About ten years ago I started waking up at 2AM. Wide awake couldn’t sleep. I’d get up, have a few cups of coffee, surf the internet for a few hours, then maybe fall asleep again for an hour or two. Then I read an article about biphasic sleep which was the norm prior to the industrial revolution. So now I understand first sleep and second sleep, like our ancestors did. And I notice our blog host often posts in the middle of the night.
@kate- another biphasic! Excellent, I was chronically tired until I discovered my biphasic nature.
Reading prior comments I see adaptation to one’s natural rhythm is a common way to be more productive at work. I concur. For years I drove to an office in Orange near Disneyland. It started as a way to avoid bad traffic both ways but I soon got used to calling the factory in Sweden because my first two hours overlapped with their last two hours. Some problems got resolved quicker because we avoided the one-day lag of the usual communication. Then our east coast customers realized they could get ahold of us when they first get to work and our service issues got resolved before our west coast competitors even left for the office. Now I work from home and can get half a day’s work done before my colleagues in Kenosha get to work.

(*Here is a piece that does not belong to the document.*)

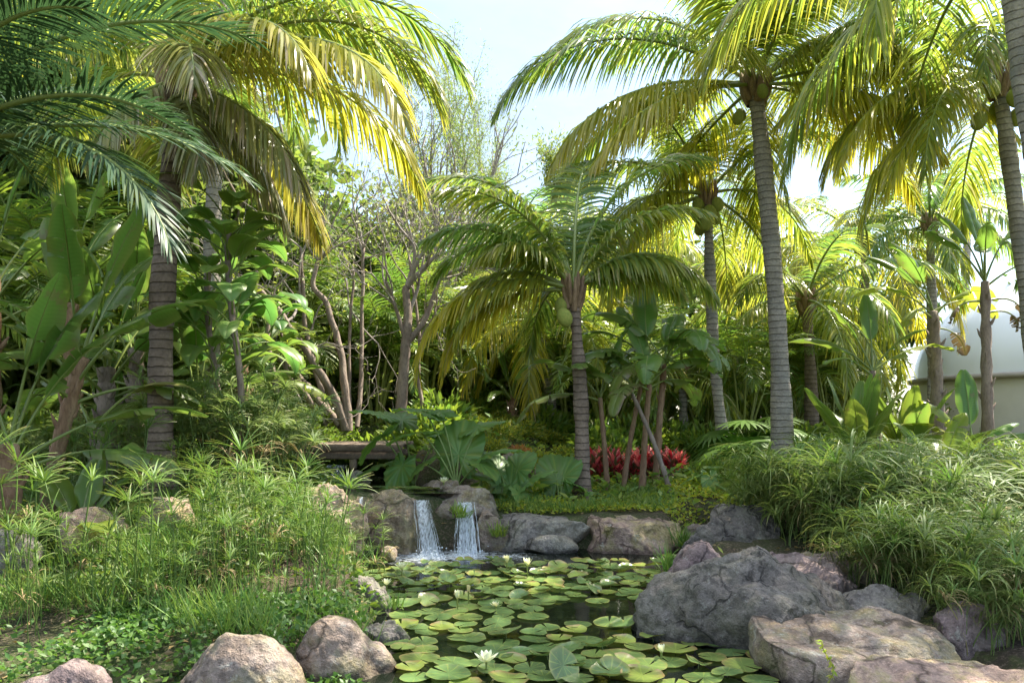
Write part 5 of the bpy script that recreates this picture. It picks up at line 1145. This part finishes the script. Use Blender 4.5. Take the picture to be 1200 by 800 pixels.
# ================================================================== CAMERA, LIGHT, SKY
cam = bpy.data.cameras.new('camera'); co = bpy.data.objects.new('camera', cam); C.objects.link(co)
co.location = (0, 0, CAMZ); co.rotation_euler = (R(90), 0, 0); cam.sensor_width = 36; cam.lens = 36*FP/1200; cam.shift_y = (HY-400)/1200; cam.clip_end = 2000; cam.clip_start = .05
cam.dof.use_dof = True; cam.dof.focus_distance = 7.0; cam.dof.aperture_fstop = 5.6
scene.camera = co
SAZ, SEL = 60, 55      # sun azimuth from +Y towards +X, elevation
sun = bpy.data.lights.new('sun', 'SUN'); sun.energy = 4.3; sun.angle = R(.6); sun.color = (1, .93, .80); so = bpy.data.objects.new('sun', sun); C.objects.link(so)
from mathutils import Vector
dv = Vector((sin(R(SAZ))*cos(R(SEL)), cos(R(SAZ))*cos(R(SEL)), sin(R(SEL)))); so.rotation_euler = dv.to_track_quat('Z', 'Y').to_euler(); so.location = (0, 0, 30)
w = bpy.data.worlds.new('World'); scene.world = w; w.use_nodes = True; nt = w.node_tree; nt.nodes.clear()
sky = N(nt, 'ShaderNodeTexSky', sky_type='NISHITA'); sky.sun_disc = False; sky.sun_elevation = R(SEL); sky.sun_rotation = R(SAZ); sky.air_density = 1.0; sky.dust_density = .7; sky.ozone_density = 1
tc = N(nt, 'ShaderNodeTexCoord'); mp = N(nt, 'ShaderNodeMapping'); mp.inputs['Scale'].default_value = (1, 1, 2.2); nt.links.new(tc.outputs['Generated'], mp.inputs[0])
cl = noise(nt, 2.3, 7, mp.outputs[0], .6)
cf = ramp(nt, cl, [(.38, .12), (.66, .85)])
sz = N(nt, 'ShaderNodeSeparateXYZ'); nt.links.new(tc.outputs['Generated'], sz.inputs[0])
cc = mixc(nt, ramp(nt, sz.outputs[2], [(.45, 0.), (.8, 1.)]), (1.4, 1.65, 1.9), (6.0, 6.3, 6.6))  # brighter overhead clouds, added above the frame to lift the ambient light
col = mixc(nt, cf, sky.outputs[0], cc)
bg = N(nt, 'ShaderNodeBackground'); bg.inputs[1].default_value = .14; nt.links.new(col, bg.inputs[0]); wo = N(nt, 'ShaderNodeOutputWorld'); nt.links.new(bg.outputs[0], wo.inputs[0])
vs = scene.view_settings; vs.view_transform = 'Standard'; vs.look = 'None'; vs.exposure = 1.9; vs.gamma = 1; vs.use_curve_mapping = False
cy_ = scene.cycles; cy_.max_bounces = 7; cy_.diffuse_bounces = 3; cy_.glossy_bounces = 3; cy_.transmission_bounces = 5; cy_.transparent_max_bounces = 12; cy_.use_denoising = True; cy_.sample_clamp_indirect = 6
cy_.caustics_reflective = False; cy_.caustics_refractive = False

I am Mr. Unstructured and that includes sleep. My mom used to call me an "early bird" when I was a kid. (I'd wake up early to watch cartoons!) My brother was the night owl. But for a decade or two, from my teens to my late twenties, I would stay up late to party and sleep late.
There was no "exercise" as my metabolism was super-high and I burned off everything I ate. My party years came to an end as my hangovers got worse and worse. One time in my late 20s I had a hangover that lasted most of a day, with me lying on the sofa going, "I want to die, I want to die, I want to die." After that one I never got drunk again.

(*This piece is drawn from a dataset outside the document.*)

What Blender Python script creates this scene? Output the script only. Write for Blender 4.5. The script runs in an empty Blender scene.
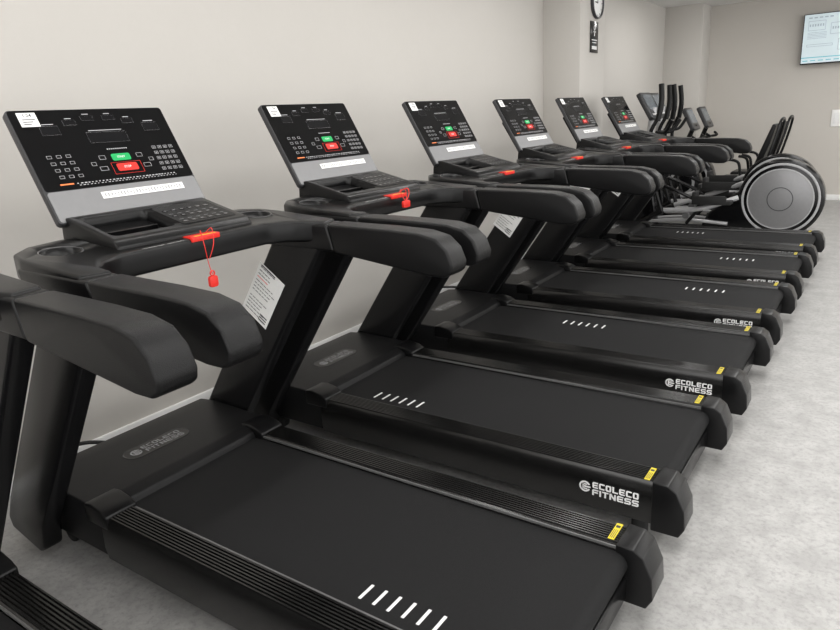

But I still saw no need to exercise. It wasn't until middle-age that the concept of "self-improvement" ever occurred to me.
First it happened in Bible study, with Jesus dropping all these mustard seeds in my brain. The twin messages you take out of Bible study are self-awareness, which is like an awareness of Satan ("here are all the sins I've ever done") and an awareness of God and his love ("you are forgiven, washed clean, and a new child of God").
Almost all the men in my Bible studies were also in a work-out group called F3. (Started in my church, now it's spread to multiple cities and a couple of continents). I used to joke and call one day "Self-Improvement Tuesday" because I would go to a work-out at 5:30 a.m., shower at 6:30, and get to work a little after 7:00 a.m.
(I would often get really sleepy at work on Self-Improvement Tuesday, particularly after lunch, and sometimes I would call it a day and drive home for a massive nap).
The idea of imposing structure on your sleep, and going to bed at a regular hour, and getting up at a regular hour (with an alarm clock), that's never been a thing with me. When I get sleepy, I sleep. When I'm not sleepy, I work or play.
Now I work at home, so my sleep patterns are completely wacky. I routinely take two or three hour naps. When I was a kid I could read a book in one sitting. Now I cannot read a book without falling asleep. Falling asleep in a chair happens to me two or three times a week.
I'm still making my early-morning workouts, though. (We do it outside, in all kinds of weather, which would be super-insane in Madison but works okay in Charlotte). Now, though, since I make my own hours, I often crawl into bed after the workout.
Right now I'm wide awake after four hours of sleep. So I got online to do some work. But of course I go here first for fun. You know that Id thing that Dr. Freud talked about? I still got it!